A monthly post about what I've been reading.
While Christmas shopping with my kids, I pointed to Barbara Kingsolver's latest book, Demon Copperhead, and told them they could get me that for Christmas. M took the hint, and in January I read the retelling David Copperfield, situated in rural Appalachia the midst of the opioid crisis. Through the engagingly delightful voice of young Demon--which never resorts to dialect or other cheap tricks to convey regionality--the reader is taken on a journey through systemic poverty, a failed social services system, and drug addiction. Born in a trailer in western Virginia, raised by an unstable mother, subjected to a cruel stepfather, shunted through a series of foster homes, and put to work too young in dangerous jobs, Demon has the deck stacked against him from the beginning. As with Dickens's character, despite the many ways life goes wrong for Demon, his fortunes often rise, and though he's forced to confront multiple villains, he is also blessed with good people in his life who help to steer him in the right direction. As a narrator, Demon is both innocent and wise in the telling of his tale, and through his voice and his life history, Kingsolver manages to convey the ravages that centuries of institutionalized poverty and exploitation and abuse by the tobacco, coal, and drug industries have wreaked on the region, while neither romanticizing the people nor condescending to them. She also celebrates the natural beauty of the landscape and the values of hard work, strong family ties, and attachment to the land that characterize the area. This book gripped me more than anything I've read in a long time--I stayed up way too late several nights in a row because I couldn't stop reading--and before I was even done I went out and got a copy of David Copperfield. It was a delight to read the original and see the ways Kingsolver turned a Victorian lawyer into a Virginian football coach, an honest and determined old fisherman into a feisty young nurse, and, of course, the ghastly Uriah Heep into the equally ghastly U-Haul Pyles. The combined 1,400 pages of the two books flew by in a matter of weeks, despite Dickens's version sagging a bit between about page 200 and 500 (due to young Copperfield going through a relatively good spell at that stage in the book).

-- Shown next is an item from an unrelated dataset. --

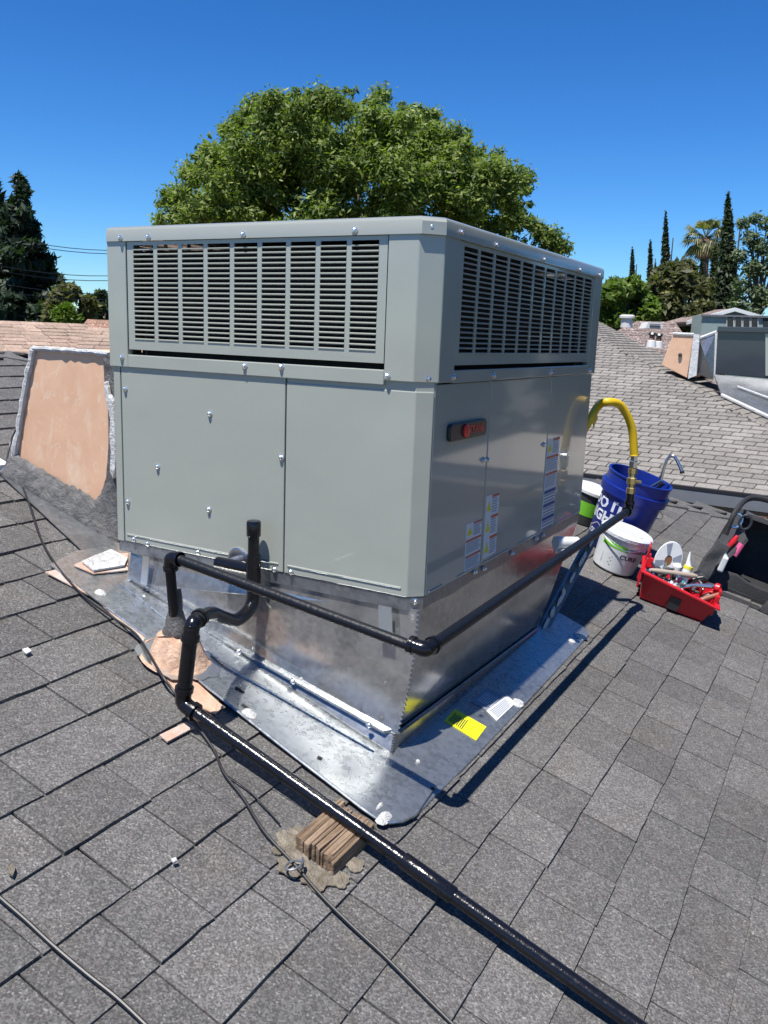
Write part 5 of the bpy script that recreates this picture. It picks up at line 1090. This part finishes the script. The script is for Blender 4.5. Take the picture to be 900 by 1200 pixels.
# palm
pm = empty('palm_tree', Vector((far(824, 380, 42).x, far(824, 380, 42).y, GZ))); tag(pm, 'tall fan palm with shaggy crown beside the tallest cypress', 'tree')
pt = far(827, 279, 42); pbm = far(822, 372, 42)
MB().tube([(pbm.x, pbm.y, GZ), pbm, pt.lerp(pbm, .3), pt], [.3, .22, .18, .2], 10).build('trunk', M_BARK, pm, smooth=True)
m = MB().ball(pt+Vector((0, 0, -.45)), (.36, .36, .5), seg=12); m.build('dead_leaf_boss', M_RUST, pm)
rr = random.Random(8)
for k in range(46):
    a = rr.uniform(0, 2*math.pi); el_ = rr.uniform(-.9, 1.3); L_ = rr.uniform(.45, .62); c_ = pt+Vector((math.cos(a)*math.cos(el_), math.sin(a)*math.cos(el_), math.sin(el_)))*L_; out_ = (c_-pt).normalized(); m = MB()
    side = out_.cross(Z).normalized(); upv = side.cross(out_)
    m.tube([pt, c_], .02, 4)
    for j in range(13):
        b_ = (j-6)/6*1.25; dv_ = (out_*math.cos(b_)+side*math.sin(b_)); tip = c_+dv_*.62+Vector((0, 0, -.22*abs(math.sin(b_))-.15)); s_ = dv_.cross(upv).normalized()*.035
        mid_ = c_+dv_*.35; m.add([c_, mid_+s_, tip, mid_-s_], [(0, 1, 2, 3)])
    m.build('frond', M_PALM, pm)
# background hedge of foliage closing the horizon
V = []
r_ = random.Random(77); cs = []; rs = []
for i in range(150):
    az_ = math.radians(-62+i*.52); d_ = r_.uniform(70, 95); cs.append((CAM.x+d_*math.sin(az_), CAM.y+d_*math.cos(az_), r_.uniform(-2.5, -.6))); rs.append(r_.uniform(1.6, 3.0))
wd = empty('far_trees', (0, 80, GZ)); V = leafcloud(cs, rs, 26000, .42, .9, .5, 99)
bpy.data.objects.remove(wd); wo = empty('x', (0, 0, 0)); ww = leafobj('far_trees', V, M_LEAF_C, wo); ww.parent = None; bpy.data.objects.remove(wo); tag(ww, 'low dark line of far trees along the horizon', 'trees', kind='stuff')
cs = []; rs = []  # unseen trees added at right: dark reflection, less sky on the unit's side
for i in range(75):
    az_ = math.radians(r_.uniform(8, 75)); d_ = r_.uniform(17, 24); cs.append((CAM.x+d_*math.sin(az_), CAM.y+d_*math.cos(az_), r_.uniform(-3, 8.0))); rs.append(r_.uniform(1.2, 2.2))
wo = empty('x', (0, 0, 0)); ww = leafobj('added_tree_belt', leafcloud(cs, rs, 26000, .3, .9, .5, 98), M_LEAF_C, wo); ww.parent = None; bpy.data.objects.remove(wo); tag(ww, 'added belt of dark trees, out of view at right, darkening the unit side', 'trees', kind='stuff')
# power lines
for i, (ya, yb) in enumerate(((273, 291), (277, 295), (310, 318.5), (316, 324), (330, 340), (340, 345))):
    a = far(-60, ya-4, 33); b = far(190, yb+6, 39); P = [a.lerp(b, t/10)+Vector((0, 0, -.35*math.sin(math.pi*t/10)+.17)) for t in range(11)]
    w_o = MB().tube(P, .014, 5).build('power_line', M_RUBBER, None); tag(w_o, ['uppermost', 'second from top', 'third from top', 'fourth from top', 'second lowest', 'lowest'][i]+' thin power line crossing the sky at left', 'power line', 'power lines at left')
# ---------------------------------------------------------------- bring the whole place to metres
for o_ in list(COL.objects):
    if o_.parent is None:
        o_.location = o_.location*S
        if o_.type in ('MESH', 'EMPTY'): o_.scale = tuple(s*S for s in o_.scale)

On the lighters side, I also read three delightfully gothic Barbara Michaels novels: The Walker in the Shadows; House of Many Shadows; Be Buried in the Rain; and Wait for What Will Come. When I realized in December that I didn't own a copy of Ammie Come Home, I went through my collection to see what else was missing and ordered them from a used book shop. Michaels is the pen name that Barbara Mertz aka Elizabeth Peters used for her books of suspense. These often, though not always, have a supernatural element and are generally more serious in tone than her Peters books, though not without humor, and they frequently have gothic elements--the big creepy house, the young ingenuous heroine who can't leave for some reason, mysterious goings-on, often a housekeeper who is either alarmingly grim in demeanor or unbelievably cheery. Occasionally they take place in the classic Victorian gothic setting. There's always at least one handsome love interest (and in one case four), who is sometimes a friend and sometimes a foe, and sometimes the heroine doesn't know which until too late. These four are all contemporary (as in they take place in the '70s and '80s, when they were written), and they're evenly split between those with supernatural causes of the mysterious happenings and those with human villains. House of Many Shadows is fun for being one of the few of Michaels's books with an older protagonist (although there is, as always, still a pair of "confounded young lovers," as Radcliffe Emerson--chief hero of the Amelia Peabody series by E. Peters--would say). So it's never too late to find yourself in a haunted house.
The novel I drafted in January was a takeoff on the Barbara Michaels contemporary gothic--an homage if you will--so it was fun to read these at the same time as writing my own. I even hid some Easter eggs in the text, including Michaels's books on the shelves of the creepy house.